▶ [Exercise directions]:
Extract the lines that hold the string "high".

════════

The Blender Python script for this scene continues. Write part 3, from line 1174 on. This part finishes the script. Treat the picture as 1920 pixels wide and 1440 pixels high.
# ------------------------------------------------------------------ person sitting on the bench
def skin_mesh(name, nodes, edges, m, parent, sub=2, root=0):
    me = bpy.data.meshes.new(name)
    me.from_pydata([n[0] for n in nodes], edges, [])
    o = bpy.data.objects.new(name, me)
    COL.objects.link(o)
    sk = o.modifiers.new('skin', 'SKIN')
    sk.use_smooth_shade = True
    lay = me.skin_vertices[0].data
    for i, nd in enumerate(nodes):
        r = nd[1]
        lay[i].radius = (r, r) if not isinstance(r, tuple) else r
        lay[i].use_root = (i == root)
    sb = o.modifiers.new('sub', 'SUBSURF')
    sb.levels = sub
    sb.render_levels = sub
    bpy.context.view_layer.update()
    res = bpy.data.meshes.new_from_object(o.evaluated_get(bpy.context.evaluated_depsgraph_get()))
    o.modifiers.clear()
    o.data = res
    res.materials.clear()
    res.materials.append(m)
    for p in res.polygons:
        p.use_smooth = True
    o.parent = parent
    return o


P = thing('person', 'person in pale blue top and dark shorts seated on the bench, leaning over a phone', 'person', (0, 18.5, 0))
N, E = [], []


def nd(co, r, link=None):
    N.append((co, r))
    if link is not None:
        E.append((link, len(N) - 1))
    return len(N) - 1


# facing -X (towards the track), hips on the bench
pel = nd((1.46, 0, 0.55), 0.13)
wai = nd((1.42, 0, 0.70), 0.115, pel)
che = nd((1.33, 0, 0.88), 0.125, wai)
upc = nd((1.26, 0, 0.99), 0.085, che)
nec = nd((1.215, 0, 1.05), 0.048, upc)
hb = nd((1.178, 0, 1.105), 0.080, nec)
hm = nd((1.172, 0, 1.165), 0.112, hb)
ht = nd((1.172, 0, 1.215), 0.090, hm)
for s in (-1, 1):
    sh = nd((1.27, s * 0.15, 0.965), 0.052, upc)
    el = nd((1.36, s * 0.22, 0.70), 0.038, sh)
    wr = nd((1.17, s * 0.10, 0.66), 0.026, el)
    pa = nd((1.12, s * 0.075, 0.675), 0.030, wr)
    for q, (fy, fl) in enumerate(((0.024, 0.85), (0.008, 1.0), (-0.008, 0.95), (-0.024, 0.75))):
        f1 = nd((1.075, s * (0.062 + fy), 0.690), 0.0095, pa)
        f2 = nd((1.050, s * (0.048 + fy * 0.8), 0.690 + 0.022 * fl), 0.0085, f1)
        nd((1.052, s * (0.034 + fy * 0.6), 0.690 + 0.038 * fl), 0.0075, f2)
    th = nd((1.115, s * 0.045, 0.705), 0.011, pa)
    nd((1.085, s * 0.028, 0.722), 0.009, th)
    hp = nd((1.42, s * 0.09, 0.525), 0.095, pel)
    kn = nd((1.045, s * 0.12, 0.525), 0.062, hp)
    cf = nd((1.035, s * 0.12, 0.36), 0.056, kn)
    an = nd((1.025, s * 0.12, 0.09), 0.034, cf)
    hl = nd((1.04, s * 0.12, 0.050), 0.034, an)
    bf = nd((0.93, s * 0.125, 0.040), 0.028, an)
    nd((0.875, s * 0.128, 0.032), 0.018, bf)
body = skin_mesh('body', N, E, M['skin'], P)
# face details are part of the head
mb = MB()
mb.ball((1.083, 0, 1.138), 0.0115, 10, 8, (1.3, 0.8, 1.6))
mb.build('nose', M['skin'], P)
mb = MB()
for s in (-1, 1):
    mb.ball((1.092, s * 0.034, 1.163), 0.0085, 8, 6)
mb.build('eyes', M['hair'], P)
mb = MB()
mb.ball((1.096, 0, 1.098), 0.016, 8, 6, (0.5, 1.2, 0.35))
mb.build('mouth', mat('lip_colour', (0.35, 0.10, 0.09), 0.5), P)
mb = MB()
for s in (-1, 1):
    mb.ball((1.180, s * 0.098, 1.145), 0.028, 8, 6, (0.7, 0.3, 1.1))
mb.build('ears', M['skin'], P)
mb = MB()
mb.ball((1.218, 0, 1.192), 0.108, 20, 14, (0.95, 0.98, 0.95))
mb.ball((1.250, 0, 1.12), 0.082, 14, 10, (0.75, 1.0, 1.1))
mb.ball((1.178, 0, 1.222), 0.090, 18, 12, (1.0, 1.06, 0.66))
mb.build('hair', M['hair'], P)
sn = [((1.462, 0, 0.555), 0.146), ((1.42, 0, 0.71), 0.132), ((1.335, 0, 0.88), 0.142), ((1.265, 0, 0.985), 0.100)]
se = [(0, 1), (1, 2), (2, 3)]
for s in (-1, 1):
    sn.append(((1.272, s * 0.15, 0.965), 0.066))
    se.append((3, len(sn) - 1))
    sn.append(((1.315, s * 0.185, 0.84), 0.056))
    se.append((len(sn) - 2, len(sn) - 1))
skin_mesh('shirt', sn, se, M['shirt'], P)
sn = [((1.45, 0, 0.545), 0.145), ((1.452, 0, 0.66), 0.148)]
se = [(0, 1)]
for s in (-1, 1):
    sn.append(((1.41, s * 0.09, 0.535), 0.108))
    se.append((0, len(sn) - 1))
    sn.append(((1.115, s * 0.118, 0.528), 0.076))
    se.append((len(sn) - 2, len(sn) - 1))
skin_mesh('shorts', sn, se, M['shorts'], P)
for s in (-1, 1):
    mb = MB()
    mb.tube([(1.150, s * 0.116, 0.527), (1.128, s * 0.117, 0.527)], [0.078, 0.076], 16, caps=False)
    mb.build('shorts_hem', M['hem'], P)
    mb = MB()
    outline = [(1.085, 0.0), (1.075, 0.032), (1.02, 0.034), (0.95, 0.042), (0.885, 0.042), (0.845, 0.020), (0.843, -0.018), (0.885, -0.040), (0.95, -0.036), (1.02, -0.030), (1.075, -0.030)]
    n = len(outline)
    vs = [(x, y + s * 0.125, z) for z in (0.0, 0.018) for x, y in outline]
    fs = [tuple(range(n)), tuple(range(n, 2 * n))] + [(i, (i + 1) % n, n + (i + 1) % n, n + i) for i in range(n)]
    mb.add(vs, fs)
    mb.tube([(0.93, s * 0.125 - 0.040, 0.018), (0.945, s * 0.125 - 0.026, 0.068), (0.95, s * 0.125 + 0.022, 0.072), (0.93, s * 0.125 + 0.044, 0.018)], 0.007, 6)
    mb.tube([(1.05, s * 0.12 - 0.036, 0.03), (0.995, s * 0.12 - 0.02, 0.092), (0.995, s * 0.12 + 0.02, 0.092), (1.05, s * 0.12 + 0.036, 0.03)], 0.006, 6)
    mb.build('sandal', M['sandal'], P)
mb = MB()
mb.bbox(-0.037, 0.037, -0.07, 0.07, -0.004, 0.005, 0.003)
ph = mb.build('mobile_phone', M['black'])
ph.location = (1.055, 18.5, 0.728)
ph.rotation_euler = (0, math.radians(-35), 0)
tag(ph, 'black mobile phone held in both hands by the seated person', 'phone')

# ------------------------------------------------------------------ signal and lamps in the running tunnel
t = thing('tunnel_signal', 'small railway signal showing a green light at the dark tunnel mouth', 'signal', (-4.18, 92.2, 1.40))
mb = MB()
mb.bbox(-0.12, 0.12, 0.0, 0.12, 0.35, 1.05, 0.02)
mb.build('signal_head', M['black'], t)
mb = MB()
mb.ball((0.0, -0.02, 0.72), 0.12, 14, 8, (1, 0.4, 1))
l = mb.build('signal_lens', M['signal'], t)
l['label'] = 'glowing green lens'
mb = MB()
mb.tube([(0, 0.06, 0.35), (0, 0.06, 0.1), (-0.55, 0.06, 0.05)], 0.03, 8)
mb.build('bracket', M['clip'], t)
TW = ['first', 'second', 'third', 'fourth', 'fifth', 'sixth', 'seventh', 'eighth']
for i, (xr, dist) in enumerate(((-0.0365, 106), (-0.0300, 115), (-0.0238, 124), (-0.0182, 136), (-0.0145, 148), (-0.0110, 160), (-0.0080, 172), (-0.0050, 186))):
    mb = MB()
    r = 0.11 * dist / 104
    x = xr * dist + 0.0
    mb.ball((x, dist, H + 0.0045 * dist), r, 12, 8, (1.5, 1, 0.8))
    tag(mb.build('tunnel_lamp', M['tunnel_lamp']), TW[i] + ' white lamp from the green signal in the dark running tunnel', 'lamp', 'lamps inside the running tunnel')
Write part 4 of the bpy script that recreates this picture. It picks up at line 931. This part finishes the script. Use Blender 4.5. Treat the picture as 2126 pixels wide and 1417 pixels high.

════════

▶ [The completed task]:
The Blender Python script for this scene continues. Write part 3, from line 1174 on. This part finishes the script. Treat the picture as 1920 pixels wide and 1440 pixels high.
Write part 4 of the bpy script that recreates this picture. It picks up at line 931. This part finishes the script. Use Blender 4.5. Treat the picture as 2126 pixels wide and 1417 pixels high.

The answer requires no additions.